Of course, Cale found a means of escape from his tormentors through music. Having discovered a talent for piano, he left Wales to study music at the University of London, before emigrating to the USA, thanks to the help and influence of composer Aaron Copland. There he became a founder member of the Velvet Underground, and later went on to work with figures such as Iggy Pop, Patti Smith, Nick Drake and Brian Eno. Cale’s musical influences are a key element of his film, and several new songs are included as part of the work.

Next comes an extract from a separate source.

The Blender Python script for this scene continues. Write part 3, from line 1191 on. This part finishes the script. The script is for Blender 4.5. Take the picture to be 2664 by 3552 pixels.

Yet there are problems with Dyddiau Du/Dark Days. The film is incredibly slow at times and will struggle to keep audiences engaged for the full 46 minutes. The screens are obscured from some angles by a pillar which stands right in the middle of the exhibition room. The work would have been better shown at the nearby Glynn Vivian Art Gallery, not least because the gallery is currently showing the Josef Herman’s Miner’s Crouching, the mural he made for the 1951 Festival of Britain. It would invite an interesting comparison about how Wales (and the western Valleys in particular) is represented on an international stage.

Nevertheless, Dyddiau Du/Dark Days deserves to be seen as an accomplished piece of work. It is a painful journey, but one which tells some honest home-truths about Welsh life.

Dyddiau Du/Dark Days can be seen the National Waterfront Museum Swansea until 7 November, 2010. During 2011 it will be shown at the National Museum Cardiff.